What's important to you?
Last night, either by some mechanical problem with their vehicle, or through mischief, someone set a chain of fires along a stretch of highway near town. I was on duty, and was called to assist. When I arrived, the flames were 12 to 15 feet high, and running south with the 26 mph wind (and 25% humidity) at about the speed of a child running, or a man jogging. By this point, my sergeant was already driving a brush truck across the prairie while its lone fireman fought the fire from the rear deck. I looked at traffic, decided that directing traffic (on the north side of the fire) was pointless, and hurried west of the fire to flank it and get south of it. There were houses a mile south of there.
As I moved west on the highway, I observed several smaller fires that were smoldering in the south ditch, luckily stopped by the recently plowed fields just across the ditch. I grew angry.
I got to the south side of the fire, and started notifying homeowners. My spiel went like this:
"Howdy, I'm Matt G with the Podunk Police Department. There's a fast-moving, growing wildfire north of here, and it's coming this way fast. Pack up what's important to you, right now. No furniture. Get ready to go. I recommend that you leave immediately, but if you stay, please leave when you see the flames. Please know that our fire departments are doing everything that they can to protect your house, and more fire personnel are en route to do just that."
Then I would move to the next house.
What mildly impressed me was that no one argued. They got right to it.
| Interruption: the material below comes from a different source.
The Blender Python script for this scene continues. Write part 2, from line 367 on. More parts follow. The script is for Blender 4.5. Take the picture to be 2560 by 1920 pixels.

At one point, I parked my car in the driveway of one family, and after I spoke with the ~50 year old man there, I moved to the three houses next door on foot. After having warned those people, I walked back to my car, and saw that first man fast-walking with two apparently heavy suitcases to his pickup. He gave me a quick nod before tossing them into the bed and quickly going back to the house. I could hear a woman and a child speaking to each other through the screen door. "Good man," I said. I went on to other houses.
We got a few dozen rural houses notified before the sixth or seventh alarm seemed to turn the tide. They got the fire line slowed, and started mop-up a few hours later. To the best of my knowledge, no habitations were burned, and only minor sheds and such went up, along with fences and a lot of dry vegetation. (You recall that we're in something of drought, right? Worst one in more than half a century?)
So last night, I was touched when I saw that my friend Don Gwinn had written:
[I] realized something today that's kind of trite, but it hit me hard: I don't have any problems I can't solve. I'm rich. I may acquire new problems I can't solve tomorrow--an aneurysm could burst in my head tonight--but I have no debts I don't have a plan to pay off early, no work I can't do, no loved ones I can't connect with.What's important to you? What would you take if you had 15 minutes?
Which is not to say I have no debts, or that there's nothing I'd like to have and don't, or would like to do and can't right now, or that all my relationships with my loved ones are perfect, or that my work is easy or even always makes sense. But today I have the sense that I have way to handle all of it, even the stuff that's going to be hard, painful or boring while I'm doing it.
Are your problems really so insurmountable?
Labels: Adulthood, contingency planning, day at the office, pragmatism, responsibility
1 Comments:
Good call Matt... and in your neck of the woods I'd expect nothing less from the folks, as they KNOW the land and know the things that can happen. If I had to get out quickly I'd grab my firebox of papers. EVERYTHING else is replaceable.